Re: Visual Karachi: From Paris of Asia, to City of Lights, to Hell on Earth
1985: School and college students chant slogans against the government and Karachi’s ‘transport mafia’ the day after a Mohajir student, Bushra Zaidi was run-over by a bus. The accident sparked a series of deadly riots between the Mohajirs and the Pakhtuns of Karachi.
Re: Visual Karachi: From Paris of Asia, to City of Lights, to Hell on Earth
Front-page news reports about the deadly 1986 Mohajir-Pakhtun riots in Urdu daily, Jang. As the armed student groups fought each other to near-extinction on the city’s campuses, the violence, now heightened by sophisticated weapons, became the domain of criminal gangs in the city’s Baloch and Pakhtun dominated areas. Most of these gangs had been operating as hoodlums peddling hashish, smuggled goods and running illegal prostitution dens in the 1970s. After the sale of alcohol (to Muslims) was banned in April 1977, they added the business of making and selling cheap whisky to their enterprise before they discovered the profitable wonders of selling guns and heroin. They were sometimes also used by political parties, as well as intelligence agencies for various political reasons.

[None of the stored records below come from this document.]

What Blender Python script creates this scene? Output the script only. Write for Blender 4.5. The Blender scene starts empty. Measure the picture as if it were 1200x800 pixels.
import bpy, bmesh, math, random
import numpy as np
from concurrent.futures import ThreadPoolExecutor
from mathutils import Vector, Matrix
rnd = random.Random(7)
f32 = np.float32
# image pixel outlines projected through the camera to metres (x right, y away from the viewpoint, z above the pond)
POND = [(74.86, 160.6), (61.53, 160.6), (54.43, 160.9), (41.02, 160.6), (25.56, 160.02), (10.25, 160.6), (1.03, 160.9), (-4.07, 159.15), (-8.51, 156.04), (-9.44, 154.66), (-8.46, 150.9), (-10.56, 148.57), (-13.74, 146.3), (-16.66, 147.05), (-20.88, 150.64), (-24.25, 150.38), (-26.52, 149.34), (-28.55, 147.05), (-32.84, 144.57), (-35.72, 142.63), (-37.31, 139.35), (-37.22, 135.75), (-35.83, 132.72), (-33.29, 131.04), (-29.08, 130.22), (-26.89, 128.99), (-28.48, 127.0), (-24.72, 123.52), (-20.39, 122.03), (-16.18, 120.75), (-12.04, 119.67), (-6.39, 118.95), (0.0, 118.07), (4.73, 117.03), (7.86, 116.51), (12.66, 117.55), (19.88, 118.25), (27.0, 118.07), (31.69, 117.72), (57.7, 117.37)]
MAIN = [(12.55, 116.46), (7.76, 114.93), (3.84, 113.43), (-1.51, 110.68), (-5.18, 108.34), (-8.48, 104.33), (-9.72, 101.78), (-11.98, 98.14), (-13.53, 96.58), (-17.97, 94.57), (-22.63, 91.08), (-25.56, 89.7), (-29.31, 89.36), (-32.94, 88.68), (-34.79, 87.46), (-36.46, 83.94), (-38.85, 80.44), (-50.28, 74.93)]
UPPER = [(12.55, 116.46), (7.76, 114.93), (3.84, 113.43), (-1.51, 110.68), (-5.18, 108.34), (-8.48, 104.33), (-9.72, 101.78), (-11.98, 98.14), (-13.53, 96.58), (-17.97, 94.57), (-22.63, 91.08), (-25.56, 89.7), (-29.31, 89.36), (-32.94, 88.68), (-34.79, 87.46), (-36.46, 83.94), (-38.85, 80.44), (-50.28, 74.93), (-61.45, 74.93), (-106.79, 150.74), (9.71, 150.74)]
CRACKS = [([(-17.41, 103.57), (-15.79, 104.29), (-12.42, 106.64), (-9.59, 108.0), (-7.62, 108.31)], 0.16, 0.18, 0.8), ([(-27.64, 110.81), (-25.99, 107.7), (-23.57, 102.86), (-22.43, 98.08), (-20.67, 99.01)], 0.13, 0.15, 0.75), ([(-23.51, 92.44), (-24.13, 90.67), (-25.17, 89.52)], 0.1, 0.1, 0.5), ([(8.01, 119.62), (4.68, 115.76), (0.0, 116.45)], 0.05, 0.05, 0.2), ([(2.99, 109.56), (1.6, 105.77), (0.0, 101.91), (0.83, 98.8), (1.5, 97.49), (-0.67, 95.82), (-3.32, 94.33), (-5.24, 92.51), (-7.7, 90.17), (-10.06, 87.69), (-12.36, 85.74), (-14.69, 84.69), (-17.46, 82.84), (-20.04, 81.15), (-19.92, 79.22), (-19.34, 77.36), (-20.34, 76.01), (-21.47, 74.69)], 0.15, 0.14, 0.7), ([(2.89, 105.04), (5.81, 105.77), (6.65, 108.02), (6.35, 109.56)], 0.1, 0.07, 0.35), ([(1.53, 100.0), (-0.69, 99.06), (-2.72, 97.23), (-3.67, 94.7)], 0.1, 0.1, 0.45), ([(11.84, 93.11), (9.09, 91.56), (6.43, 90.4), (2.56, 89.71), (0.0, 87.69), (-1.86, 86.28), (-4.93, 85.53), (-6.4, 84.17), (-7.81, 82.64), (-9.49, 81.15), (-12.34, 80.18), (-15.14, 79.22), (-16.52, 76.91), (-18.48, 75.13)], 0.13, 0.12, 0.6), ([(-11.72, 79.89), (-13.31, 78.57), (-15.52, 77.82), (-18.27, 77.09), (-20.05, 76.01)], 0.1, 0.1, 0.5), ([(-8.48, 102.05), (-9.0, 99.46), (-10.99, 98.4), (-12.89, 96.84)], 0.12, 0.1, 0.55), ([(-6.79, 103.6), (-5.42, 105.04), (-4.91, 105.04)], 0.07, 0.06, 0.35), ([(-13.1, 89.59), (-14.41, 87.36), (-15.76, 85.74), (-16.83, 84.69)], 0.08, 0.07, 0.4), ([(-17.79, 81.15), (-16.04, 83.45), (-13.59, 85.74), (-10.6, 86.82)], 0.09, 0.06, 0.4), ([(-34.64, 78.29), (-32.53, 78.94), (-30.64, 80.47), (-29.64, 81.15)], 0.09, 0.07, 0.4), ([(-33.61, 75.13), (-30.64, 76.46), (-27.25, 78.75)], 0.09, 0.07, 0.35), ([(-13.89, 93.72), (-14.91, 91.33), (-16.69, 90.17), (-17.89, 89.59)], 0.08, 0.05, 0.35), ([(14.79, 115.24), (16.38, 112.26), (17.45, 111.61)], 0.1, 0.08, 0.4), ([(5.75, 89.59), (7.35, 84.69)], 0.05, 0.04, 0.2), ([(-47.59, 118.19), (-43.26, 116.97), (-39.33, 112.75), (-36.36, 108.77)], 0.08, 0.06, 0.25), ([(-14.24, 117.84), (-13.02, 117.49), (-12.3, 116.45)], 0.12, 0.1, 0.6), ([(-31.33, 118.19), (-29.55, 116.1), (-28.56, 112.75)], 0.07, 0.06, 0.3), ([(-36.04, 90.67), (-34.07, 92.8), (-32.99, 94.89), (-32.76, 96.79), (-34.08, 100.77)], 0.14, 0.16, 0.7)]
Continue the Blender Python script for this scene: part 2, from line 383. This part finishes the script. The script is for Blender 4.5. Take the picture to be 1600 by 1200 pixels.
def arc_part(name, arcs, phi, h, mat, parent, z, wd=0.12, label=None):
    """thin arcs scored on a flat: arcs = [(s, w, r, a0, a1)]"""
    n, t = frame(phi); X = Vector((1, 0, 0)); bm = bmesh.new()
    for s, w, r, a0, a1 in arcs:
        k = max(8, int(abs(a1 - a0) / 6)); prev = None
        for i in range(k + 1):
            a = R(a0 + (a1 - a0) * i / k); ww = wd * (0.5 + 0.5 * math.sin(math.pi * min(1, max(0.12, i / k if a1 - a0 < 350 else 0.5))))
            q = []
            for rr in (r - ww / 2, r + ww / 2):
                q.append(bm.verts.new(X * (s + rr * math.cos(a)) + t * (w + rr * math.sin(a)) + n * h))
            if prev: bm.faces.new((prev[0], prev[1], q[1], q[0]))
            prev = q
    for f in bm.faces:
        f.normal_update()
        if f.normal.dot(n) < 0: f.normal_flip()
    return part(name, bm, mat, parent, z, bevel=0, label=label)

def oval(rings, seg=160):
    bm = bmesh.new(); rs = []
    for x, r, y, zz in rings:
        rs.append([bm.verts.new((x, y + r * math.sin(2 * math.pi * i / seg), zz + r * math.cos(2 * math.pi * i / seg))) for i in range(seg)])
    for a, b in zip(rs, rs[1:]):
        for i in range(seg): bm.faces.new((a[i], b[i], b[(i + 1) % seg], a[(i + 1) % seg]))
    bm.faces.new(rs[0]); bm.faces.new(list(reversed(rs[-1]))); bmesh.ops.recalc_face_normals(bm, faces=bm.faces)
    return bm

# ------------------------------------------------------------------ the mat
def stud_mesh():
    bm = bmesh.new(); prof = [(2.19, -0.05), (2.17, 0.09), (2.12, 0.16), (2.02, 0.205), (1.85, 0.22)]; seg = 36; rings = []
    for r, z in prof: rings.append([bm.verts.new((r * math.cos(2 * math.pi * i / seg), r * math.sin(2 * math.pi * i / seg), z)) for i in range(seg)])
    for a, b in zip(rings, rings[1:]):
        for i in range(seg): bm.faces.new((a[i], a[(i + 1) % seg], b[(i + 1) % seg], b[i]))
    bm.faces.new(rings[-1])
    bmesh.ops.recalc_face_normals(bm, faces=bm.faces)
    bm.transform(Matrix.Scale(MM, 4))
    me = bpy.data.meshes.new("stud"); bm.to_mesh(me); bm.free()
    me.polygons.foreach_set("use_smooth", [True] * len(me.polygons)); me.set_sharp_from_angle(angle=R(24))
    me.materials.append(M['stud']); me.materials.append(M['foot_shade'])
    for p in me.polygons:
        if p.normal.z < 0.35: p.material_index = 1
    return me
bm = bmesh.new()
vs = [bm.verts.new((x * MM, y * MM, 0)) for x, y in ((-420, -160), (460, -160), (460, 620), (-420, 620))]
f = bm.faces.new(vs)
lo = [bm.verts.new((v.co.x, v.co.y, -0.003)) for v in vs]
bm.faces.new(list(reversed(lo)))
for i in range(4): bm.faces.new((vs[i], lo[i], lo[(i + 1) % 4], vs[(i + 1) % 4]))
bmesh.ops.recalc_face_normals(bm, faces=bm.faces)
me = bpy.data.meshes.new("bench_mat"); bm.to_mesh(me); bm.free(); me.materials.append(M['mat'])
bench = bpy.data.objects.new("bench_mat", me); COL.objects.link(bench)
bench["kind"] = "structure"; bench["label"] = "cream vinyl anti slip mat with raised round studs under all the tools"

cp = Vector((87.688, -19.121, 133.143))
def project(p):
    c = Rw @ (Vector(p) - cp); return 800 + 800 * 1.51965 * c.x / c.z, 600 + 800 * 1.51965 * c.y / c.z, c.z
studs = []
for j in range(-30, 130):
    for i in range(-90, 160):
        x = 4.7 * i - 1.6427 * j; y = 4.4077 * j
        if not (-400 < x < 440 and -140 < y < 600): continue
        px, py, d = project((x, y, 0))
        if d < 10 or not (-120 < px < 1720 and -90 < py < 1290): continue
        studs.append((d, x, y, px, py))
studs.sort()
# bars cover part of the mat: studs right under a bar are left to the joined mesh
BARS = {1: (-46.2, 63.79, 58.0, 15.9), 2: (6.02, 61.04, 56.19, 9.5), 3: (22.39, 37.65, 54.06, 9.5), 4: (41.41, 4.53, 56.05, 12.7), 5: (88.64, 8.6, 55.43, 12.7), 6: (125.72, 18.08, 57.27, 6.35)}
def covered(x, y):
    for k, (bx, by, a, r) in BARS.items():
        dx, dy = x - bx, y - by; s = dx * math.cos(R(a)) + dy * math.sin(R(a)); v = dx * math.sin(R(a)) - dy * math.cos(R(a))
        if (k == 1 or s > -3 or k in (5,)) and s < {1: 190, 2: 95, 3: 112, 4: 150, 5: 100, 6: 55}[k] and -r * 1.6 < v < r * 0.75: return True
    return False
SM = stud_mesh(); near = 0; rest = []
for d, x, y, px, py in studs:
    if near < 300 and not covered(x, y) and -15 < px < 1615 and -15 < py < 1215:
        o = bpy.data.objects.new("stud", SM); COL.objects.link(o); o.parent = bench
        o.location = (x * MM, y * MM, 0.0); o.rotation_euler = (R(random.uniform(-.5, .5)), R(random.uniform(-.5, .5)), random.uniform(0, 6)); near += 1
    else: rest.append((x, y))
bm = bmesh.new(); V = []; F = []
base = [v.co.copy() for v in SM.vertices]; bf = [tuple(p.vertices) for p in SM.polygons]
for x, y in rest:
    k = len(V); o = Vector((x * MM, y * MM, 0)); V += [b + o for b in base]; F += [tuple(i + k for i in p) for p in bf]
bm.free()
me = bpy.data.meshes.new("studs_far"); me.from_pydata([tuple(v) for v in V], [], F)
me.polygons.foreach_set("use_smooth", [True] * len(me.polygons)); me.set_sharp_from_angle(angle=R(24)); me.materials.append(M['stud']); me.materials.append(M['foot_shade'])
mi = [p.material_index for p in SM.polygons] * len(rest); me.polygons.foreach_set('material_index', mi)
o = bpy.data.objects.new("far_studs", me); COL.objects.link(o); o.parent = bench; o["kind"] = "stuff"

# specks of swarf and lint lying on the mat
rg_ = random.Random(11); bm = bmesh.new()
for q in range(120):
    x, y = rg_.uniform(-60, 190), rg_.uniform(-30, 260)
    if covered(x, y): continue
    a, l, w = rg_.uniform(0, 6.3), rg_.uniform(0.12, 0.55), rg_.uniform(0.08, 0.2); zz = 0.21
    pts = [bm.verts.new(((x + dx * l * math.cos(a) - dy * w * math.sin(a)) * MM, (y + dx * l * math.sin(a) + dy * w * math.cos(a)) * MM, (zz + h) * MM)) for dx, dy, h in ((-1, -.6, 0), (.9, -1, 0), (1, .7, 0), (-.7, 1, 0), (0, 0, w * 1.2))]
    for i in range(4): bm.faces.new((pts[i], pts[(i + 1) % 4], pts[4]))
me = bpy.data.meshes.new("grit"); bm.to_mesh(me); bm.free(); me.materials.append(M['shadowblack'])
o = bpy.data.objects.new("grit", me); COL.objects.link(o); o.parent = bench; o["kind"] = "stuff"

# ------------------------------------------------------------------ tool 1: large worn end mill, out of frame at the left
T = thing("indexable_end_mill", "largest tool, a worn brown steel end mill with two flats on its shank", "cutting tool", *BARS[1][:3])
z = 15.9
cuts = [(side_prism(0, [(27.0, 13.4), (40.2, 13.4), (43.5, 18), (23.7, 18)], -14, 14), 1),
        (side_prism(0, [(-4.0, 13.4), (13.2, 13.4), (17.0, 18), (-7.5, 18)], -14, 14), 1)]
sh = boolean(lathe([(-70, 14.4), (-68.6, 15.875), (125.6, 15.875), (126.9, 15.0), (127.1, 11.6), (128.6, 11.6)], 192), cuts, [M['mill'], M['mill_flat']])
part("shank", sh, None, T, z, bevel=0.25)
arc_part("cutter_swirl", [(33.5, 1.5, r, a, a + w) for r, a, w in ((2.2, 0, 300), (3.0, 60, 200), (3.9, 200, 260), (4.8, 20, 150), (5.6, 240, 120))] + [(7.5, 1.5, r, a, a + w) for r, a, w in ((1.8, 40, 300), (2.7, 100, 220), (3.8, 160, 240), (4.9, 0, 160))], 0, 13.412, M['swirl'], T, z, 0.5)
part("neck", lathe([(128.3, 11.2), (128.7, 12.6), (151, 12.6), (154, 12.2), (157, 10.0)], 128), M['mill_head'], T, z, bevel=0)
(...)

Re: Visual Karachi: From Paris of Asia, to City of Lights, to Hell on Earth
Military personnel arrest a rioter in Karachi’s Orangi Town area in 1986. Working-class and lower-middle-class areas like Lyari and Orangi were the first two sections of the city to be hit by gang violence and heroin addiction in the 1980s.
Re: Visual Karachi: From Paris of Asia, to City of Lights, to Hell on Earth
The suddenly rich: Huge bungalows came up in the city’s ‘posh localities’ in the 1980s. A booming economy based on the continuous flow of financial aid arriving from the US and Saudi Arabia and generated by a somewhat anarchic form of capitalism paralleled urban prosperity with growing class disparities. It encouraged a free-for-all rush towards grabbing the chaotic political and economic fruits of such an economy.
Re: Visual Karachi: From Paris of Asia, to City of Lights, to Hell on Earth
Team of PTV’s social satire show, ‘Fifty-Fifty’ often parodied the rise of greed and corruption and the social idiosyncrasies of the ‘nonveau-riche’ that emerged from the 1980’s anarchic brand of capitalism.
Re: Visual Karachi: From Paris of Asia, to City of Lights, to Hell on Earth
Mohajir Qaumi Movement (MQM) chief, Altaf Hussain, speaking at a large party rally in Karachi in 1987. The mohajirs claimed that Karachi’s transport and real estate businesses had been taken over by gangs of Afghan gun and drug mafias and that the Mohajirs were being forcibly ousted from various areas of the city by refugees arriving in Karachi from Afghanistan. MQM decided to organise the Mohajir community into a cohesive ethnic whole.